Following the marriage of Charles North and Katherine Grey, North and Grey of Warke frequently exchanged proxies. It was usually the 4th Baron North who entrusted his vote with his new kinsman. On 27 Nov. 1667 North first assigned his proxy to Grey of Warke, who held it until the prorogation of that session on 1 Mar. 1669. In his turn Grey of Warke relied on his son-in-law Charles to ensure that his proxy with North was registered on 16 Oct. 1669, just before the short session of autumn 1669, one of the few sessions from which Grey was entirely absent, probably as he was suffering from ‘a little defluxion of rheum in his head’.
Grey of Warke’s favour towards his son-in-law Charles North led to North being created Baron Grey of Rolleston by writ of summons on 24 Oct. 1673. Grey of Warke formally introduced his son-in-law to the House three days later. Grey of Warke’s heir apparent, Thomas Grey, had died on 16 Feb. 1672 and the old man appears to have been devastated by this loss, even though he had another son, Ralph Grey, later 2nd Baron Grey of Warke, to inherit the title and estate.

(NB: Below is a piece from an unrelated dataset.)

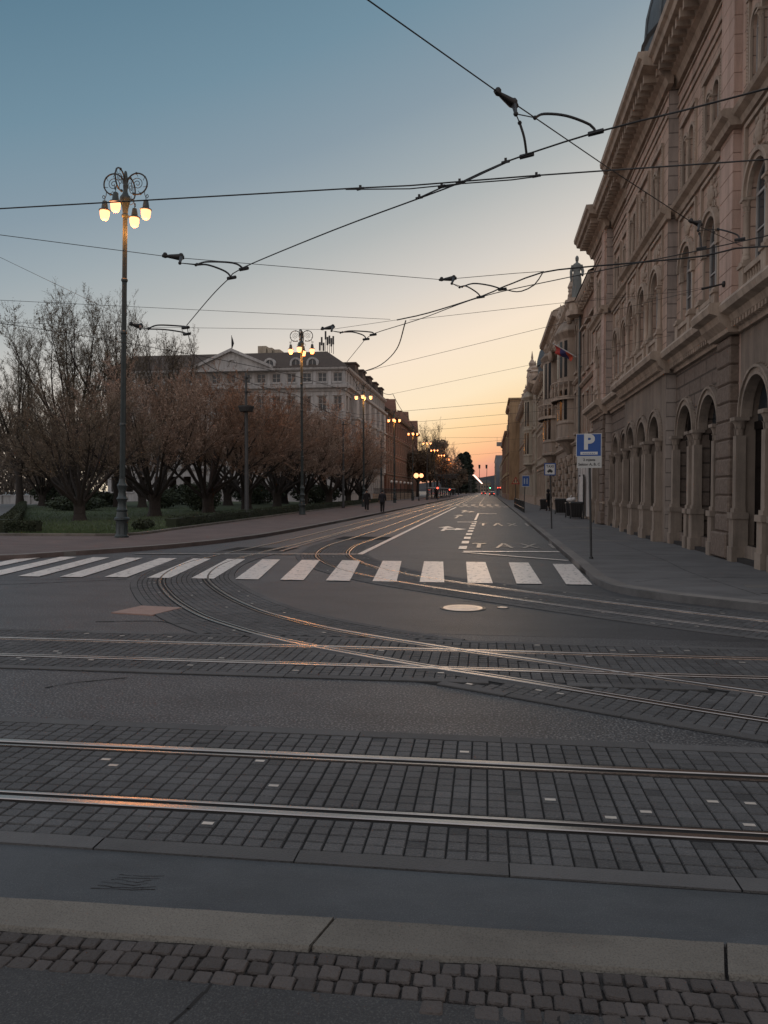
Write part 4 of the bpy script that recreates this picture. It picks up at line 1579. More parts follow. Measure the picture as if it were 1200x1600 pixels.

Grey of Warke died on 29 July 1674, at the age of eighty-one. His own will, written on 4 Jan. 1669, demonstrates an intense personal religiosity: it is not so much a list of bequests as a long and pious meditation on human sinfulness and reliance on God’s unmerited grace, written in the fervent and emotional language of a tortured puritan. Subsequent codicils of 2 Mar. 1672 and of 23 May 1674 distributed annuities to his closest servants and donated £10 each to the parishes closest associated with him and gave £100 to the poor orphans of London. It also constituted his only surviving son Ralph Grey, now 2nd Baron Grey of Warke as his principal legatee and executor.
In his own piously morose will, first written on 11 Jan. 1655, Grey’s eldest son Thomas had constituted his father sole executor and bequeathed to him the Gosfield property in Essex, including Gosfield Hall.